**BRIEF**
Reproduce the top of the data verbatim, through and including the line that contains "M_PINK, cr, 0.001)".

**GIVEN INFORMATION**
######

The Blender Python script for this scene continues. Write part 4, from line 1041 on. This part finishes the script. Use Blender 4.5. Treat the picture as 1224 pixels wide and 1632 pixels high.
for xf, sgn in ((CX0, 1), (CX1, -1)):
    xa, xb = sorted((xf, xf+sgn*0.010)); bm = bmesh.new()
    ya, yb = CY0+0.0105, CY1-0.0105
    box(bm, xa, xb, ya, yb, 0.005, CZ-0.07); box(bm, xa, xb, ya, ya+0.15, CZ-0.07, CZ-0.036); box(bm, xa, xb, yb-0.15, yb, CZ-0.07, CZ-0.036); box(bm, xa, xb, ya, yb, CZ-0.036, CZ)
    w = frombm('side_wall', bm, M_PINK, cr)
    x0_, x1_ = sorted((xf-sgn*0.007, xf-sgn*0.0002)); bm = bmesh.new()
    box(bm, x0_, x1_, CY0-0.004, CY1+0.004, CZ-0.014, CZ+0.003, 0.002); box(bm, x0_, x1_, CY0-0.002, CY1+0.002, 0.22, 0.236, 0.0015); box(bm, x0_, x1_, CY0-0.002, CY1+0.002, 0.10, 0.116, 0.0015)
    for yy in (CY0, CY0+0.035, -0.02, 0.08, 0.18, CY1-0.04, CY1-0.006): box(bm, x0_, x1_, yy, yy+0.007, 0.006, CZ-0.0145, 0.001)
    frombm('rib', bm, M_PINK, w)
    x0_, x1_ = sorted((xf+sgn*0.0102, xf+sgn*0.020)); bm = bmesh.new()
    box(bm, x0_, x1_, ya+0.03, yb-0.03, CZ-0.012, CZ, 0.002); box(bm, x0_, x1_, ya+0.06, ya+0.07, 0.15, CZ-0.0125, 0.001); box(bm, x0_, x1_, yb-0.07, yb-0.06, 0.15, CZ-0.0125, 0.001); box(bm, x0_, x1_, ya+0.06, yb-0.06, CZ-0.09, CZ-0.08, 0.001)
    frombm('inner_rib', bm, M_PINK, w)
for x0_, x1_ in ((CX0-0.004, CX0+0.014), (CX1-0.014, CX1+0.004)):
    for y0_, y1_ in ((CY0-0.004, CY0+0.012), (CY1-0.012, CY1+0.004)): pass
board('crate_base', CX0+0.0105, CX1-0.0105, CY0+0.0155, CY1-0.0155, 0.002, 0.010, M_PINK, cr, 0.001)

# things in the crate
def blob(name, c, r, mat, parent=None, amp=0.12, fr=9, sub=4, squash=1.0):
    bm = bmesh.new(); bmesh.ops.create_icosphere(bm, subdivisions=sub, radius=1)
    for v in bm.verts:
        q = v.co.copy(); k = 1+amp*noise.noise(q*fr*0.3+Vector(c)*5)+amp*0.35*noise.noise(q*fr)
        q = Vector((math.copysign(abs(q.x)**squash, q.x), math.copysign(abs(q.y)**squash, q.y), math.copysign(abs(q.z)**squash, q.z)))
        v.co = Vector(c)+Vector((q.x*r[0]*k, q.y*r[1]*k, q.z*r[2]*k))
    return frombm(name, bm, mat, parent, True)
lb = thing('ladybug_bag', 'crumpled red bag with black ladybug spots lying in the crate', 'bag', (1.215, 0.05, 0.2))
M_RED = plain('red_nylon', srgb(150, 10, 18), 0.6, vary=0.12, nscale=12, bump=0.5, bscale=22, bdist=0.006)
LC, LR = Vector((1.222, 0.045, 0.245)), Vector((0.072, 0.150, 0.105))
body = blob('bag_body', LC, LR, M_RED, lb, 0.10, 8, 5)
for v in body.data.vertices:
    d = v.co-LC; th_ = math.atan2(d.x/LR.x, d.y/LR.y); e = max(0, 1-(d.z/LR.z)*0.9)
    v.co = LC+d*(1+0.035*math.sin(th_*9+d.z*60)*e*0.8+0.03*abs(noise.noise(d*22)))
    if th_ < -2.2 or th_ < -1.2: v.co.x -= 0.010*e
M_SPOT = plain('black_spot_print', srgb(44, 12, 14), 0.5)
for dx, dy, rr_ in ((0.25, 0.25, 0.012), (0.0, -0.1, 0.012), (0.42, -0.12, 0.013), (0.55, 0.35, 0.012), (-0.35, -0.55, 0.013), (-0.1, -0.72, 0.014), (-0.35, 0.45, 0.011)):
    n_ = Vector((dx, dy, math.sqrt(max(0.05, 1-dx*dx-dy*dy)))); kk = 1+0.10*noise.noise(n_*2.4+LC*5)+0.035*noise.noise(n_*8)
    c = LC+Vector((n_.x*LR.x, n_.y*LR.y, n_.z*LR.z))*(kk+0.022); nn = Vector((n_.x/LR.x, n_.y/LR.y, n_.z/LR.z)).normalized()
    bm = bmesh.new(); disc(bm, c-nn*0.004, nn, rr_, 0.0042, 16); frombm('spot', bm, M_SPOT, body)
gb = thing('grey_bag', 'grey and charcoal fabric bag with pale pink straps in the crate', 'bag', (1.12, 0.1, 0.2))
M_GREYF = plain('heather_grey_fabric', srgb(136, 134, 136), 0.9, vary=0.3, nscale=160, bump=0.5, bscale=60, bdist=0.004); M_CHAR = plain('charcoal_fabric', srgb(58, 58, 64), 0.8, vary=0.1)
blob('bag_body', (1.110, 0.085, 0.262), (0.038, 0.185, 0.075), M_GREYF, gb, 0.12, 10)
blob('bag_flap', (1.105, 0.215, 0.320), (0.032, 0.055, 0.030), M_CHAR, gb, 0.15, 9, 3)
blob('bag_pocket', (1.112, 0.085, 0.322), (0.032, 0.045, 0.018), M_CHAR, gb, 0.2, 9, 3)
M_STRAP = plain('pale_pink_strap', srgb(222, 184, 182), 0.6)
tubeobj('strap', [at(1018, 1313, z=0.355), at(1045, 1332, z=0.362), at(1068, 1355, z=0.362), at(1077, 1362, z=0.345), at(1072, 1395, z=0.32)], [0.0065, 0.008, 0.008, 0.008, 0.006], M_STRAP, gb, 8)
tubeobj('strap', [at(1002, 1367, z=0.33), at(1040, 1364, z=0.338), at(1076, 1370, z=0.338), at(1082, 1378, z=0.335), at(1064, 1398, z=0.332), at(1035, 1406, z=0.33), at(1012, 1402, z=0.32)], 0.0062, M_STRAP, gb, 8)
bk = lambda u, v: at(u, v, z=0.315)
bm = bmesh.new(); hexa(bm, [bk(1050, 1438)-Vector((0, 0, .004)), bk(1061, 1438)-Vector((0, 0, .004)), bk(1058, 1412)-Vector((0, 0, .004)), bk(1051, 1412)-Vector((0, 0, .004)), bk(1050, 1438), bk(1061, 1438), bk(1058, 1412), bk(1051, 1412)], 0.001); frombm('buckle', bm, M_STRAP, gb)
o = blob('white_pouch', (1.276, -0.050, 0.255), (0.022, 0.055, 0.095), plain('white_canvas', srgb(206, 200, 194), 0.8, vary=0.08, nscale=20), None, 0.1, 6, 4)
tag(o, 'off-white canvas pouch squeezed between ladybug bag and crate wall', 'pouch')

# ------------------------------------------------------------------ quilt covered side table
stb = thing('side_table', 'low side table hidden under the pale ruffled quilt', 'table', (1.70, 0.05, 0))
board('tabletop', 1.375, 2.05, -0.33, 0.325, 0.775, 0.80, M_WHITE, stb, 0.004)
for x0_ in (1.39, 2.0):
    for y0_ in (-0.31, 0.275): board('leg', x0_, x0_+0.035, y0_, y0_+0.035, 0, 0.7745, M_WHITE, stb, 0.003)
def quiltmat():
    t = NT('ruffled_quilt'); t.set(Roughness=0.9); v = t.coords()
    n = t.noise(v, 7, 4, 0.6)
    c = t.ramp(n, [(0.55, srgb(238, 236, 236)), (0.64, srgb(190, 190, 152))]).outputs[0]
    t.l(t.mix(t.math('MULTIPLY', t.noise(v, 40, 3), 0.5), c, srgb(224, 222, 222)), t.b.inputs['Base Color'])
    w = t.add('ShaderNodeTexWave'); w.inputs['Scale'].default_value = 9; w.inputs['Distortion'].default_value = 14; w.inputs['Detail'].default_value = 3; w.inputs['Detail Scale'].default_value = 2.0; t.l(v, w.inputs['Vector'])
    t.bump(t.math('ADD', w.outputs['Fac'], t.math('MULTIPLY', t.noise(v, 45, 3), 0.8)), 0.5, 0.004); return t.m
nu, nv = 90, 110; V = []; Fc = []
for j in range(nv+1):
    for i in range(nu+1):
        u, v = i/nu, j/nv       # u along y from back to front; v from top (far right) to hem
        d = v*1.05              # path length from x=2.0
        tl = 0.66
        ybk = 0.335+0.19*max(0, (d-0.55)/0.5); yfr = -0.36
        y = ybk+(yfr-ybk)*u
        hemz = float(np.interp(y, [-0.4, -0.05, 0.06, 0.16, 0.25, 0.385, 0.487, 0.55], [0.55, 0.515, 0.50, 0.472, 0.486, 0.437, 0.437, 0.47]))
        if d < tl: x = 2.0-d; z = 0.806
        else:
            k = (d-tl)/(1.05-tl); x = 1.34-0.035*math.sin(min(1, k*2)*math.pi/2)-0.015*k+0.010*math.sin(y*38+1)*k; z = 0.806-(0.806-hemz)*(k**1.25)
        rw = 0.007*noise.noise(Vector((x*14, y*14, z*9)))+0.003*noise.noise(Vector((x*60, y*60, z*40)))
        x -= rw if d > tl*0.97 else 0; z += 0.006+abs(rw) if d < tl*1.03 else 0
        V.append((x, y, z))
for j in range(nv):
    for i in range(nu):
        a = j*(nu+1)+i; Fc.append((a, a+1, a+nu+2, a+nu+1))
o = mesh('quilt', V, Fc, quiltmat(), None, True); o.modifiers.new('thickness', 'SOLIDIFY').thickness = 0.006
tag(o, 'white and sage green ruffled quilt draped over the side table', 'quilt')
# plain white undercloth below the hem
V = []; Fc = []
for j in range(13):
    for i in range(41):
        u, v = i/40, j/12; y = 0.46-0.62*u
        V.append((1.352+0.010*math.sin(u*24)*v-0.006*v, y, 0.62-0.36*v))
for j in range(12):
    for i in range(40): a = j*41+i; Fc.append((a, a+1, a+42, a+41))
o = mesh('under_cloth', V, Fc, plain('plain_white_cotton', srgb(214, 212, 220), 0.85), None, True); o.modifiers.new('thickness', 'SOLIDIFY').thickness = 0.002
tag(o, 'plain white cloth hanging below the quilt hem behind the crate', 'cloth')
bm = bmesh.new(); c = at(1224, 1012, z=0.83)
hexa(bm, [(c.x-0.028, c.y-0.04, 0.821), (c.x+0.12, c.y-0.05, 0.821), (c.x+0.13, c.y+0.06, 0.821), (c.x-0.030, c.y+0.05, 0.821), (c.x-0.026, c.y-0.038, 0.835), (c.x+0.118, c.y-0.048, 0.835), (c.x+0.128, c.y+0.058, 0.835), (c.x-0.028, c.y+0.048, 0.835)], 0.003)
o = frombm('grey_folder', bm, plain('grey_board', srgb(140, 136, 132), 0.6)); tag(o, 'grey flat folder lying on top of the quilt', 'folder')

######

**PROBLEM SOLUTION**
The Blender Python script for this scene continues. Write part 4, from line 1041 on. This part finishes the script. Use Blender 4.5. Treat the picture as 1224 pixels wide and 1632 pixels high.
for xf, sgn in ((CX0, 1), (CX1, -1)):
    xa, xb = sorted((xf, xf+sgn*0.010)); bm = bmesh.new()
    ya, yb = CY0+0.0105, CY1-0.0105
    box(bm, xa, xb, ya, yb, 0.005, CZ-0.07); box(bm, xa, xb, ya, ya+0.15, CZ-0.07, CZ-0.036); box(bm, xa, xb, yb-0.15, yb, CZ-0.07, CZ-0.036); box(bm, xa, xb, ya, yb, CZ-0.036, CZ)
    w = frombm('side_wall', bm, M_PINK, cr)
    x0_, x1_ = sorted((xf-sgn*0.007, xf-sgn*0.0002)); bm = bmesh.new()
    box(bm, x0_, x1_, CY0-0.004, CY1+0.004, CZ-0.014, CZ+0.003, 0.002); box(bm, x0_, x1_, CY0-0.002, CY1+0.002, 0.22, 0.236, 0.0015); box(bm, x0_, x1_, CY0-0.002, CY1+0.002, 0.10, 0.116, 0.0015)
    for yy in (CY0, CY0+0.035, -0.02, 0.08, 0.18, CY1-0.04, CY1-0.006): box(bm, x0_, x1_, yy, yy+0.007, 0.006, CZ-0.0145, 0.001)
    frombm('rib', bm, M_PINK, w)
    x0_, x1_ = sorted((xf+sgn*0.0102, xf+sgn*0.020)); bm = bmesh.new()
    box(bm, x0_, x1_, ya+0.03, yb-0.03, CZ-0.012, CZ, 0.002); box(bm, x0_, x1_, ya+0.06, ya+0.07, 0.15, CZ-0.0125, 0.001); box(bm, x0_, x1_, yb-0.07, yb-0.06, 0.15, CZ-0.0125, 0.001); box(bm, x0_, x1_, ya+0.06, yb-0.06, CZ-0.09, CZ-0.08, 0.001)
    frombm('inner_rib', bm, M_PINK, w)
for x0_, x1_ in ((CX0-0.004, CX0+0.014), (CX1-0.014, CX1+0.004)):
    for y0_, y1_ in ((CY0-0.004, CY0+0.012), (CY1-0.012, CY1+0.004)): pass
board('crate_base', CX0+0.0105, CX1-0.0105, CY0+0.0155, CY1-0.0155, 0.002, 0.010, M_PINK, cr, 0.001)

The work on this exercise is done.